Tampoco existiría problema alguno de no haber incurrido el anterior titular de la Corona, hoy rey honorífico –no emérito–, en supuestos comportamientos que contradicen el rigor y la ejemplaridad que en cambio orientaron sus acciones en la Transición y frente al golpe militar del 23-F. Desde el punto de vista del juicio histórico, por usar el término de Ortega, la copresencia de ambas fases en una sola biografía resulta conciliable; lo es menos desde los puntos de vista jurídico y político.

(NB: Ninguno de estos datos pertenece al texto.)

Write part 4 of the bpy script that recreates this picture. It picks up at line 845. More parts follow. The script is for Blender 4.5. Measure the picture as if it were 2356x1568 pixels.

Ambas dimensiones no son coincidentes, aun cuando la primera –la valoración jurídico-constitucional de los hechos– suponga la premisa para abordar la segunda: los efectos sobre la institución monárquica en su imagen pública. Un aspecto que no concierne a Felipe VI y que está ahí, en detrimento del prestigio de la Corona y de su titular por la indeterminación subsistente en sus relaciones con el predecesor. Acaba de comprobarse con la aparición de otro problema que nunca debió existir al bastar una información mínima sobre el destino del rey honorífico tras su anunciada salida de España. La acusación de «huida» era absurda, pero sí cabe la perplejidad ante el prolongado secreto, ya que Juan Carlos I no es un particular, sino una persona inscrita jurídicamente en el marco de la Familia Real. A pesar de la denominación oficial, tanto él como Felipe VI no reinan sobre una entidad llamada España, sino sobre un conjunto de ciudadanos que tienen derecho a la información. Son reyes de los españoles.
La cuestión de la eventual responsabilidad de un Rey en nuestro país es resuelta atendiendo a la Ley Fundamental de 1978, cuyo antecedente es la Constitución francesa de 1791. Al insistir en la divisoria de la abdicación –antes el Rey es inviolable, no así tras dar ese paso–, recordamos implícitamente la formulación de aquella en su segundo capítulo. El artículo 56.3 de la Constitución de 1978 afirma la inviolabilidad y no responsabilidad de la «persona del Rey», si bien de inmediato, y en el 64, añade que todos sus actos deben ser refrendados por la firma del jefe de Gobierno o de un ministro. Y no parece que ministro alguno avalase un conocido y millonario regalo. Por el artículo 65.2, la única acción libre del Rey consiste en nombrar los miembros de su Casa Real. Luego cabe pensar, desde el vacío creado por los constituyentes, que acciones contrarias a derecho del Rey, no refrendadas, serían imposibles. ¿Qué hacer si existen?
La alusión a «la persona del rey» y al refrendo ministerial de sus actos intenta salvar la distancia entre un residuo de la concepción del Antiguo Régimen –el Rey como cima del privilegio– y la nueva que apunta en el 91 francés y se afirma antes de la Constitución de Cádiz de 1812: el Rey recibe su poder de la Constitución y es «el primer magistrado de la nación».
La aplicación de la doctrina clásica de los dos cuerpos del Rey, el físico y el institucional, dejaría resuelto el problema con claridad. No es nuestro caso, pero en cualquier forma proporciona una base interpretativa para cubrir el vacío citado borrando los residuos del privilegio.
En apariencia, ello sería perjudicial para la Monarquía. No es así de dar prioridad a la institución. Nada perjudicaría más a la Corona y al actual Rey que una acumulación de hechos probados de su predecesor, en jurisdicciones extranjeras, que obtuvieran aquí la impunidad gracias a la abdicación. Las campañas en curso de los adversarios de la Corona y de la Constitución, con el independentismo y Podemos al frente, encontrarían un eco exponencialmente más alto.
Conviene, pues, el máximo respeto a la normalidad en los procedimientos, en normas y usos. El tema del viaje a lo desconocido debiera haber sido resuelto así, al no tratarse de un particular sino de un miembro de la Familia Real. Juan Carlos I impuso el silencio por orgullo personal, pero el coste es muy alto cuando el desgaste de su imagen –y la elección de Emiratos Árabes como destino, aunque sea provisional, no ayuda– es tal que propicia condenas como la del PNV. Un desgaste también para la Corona.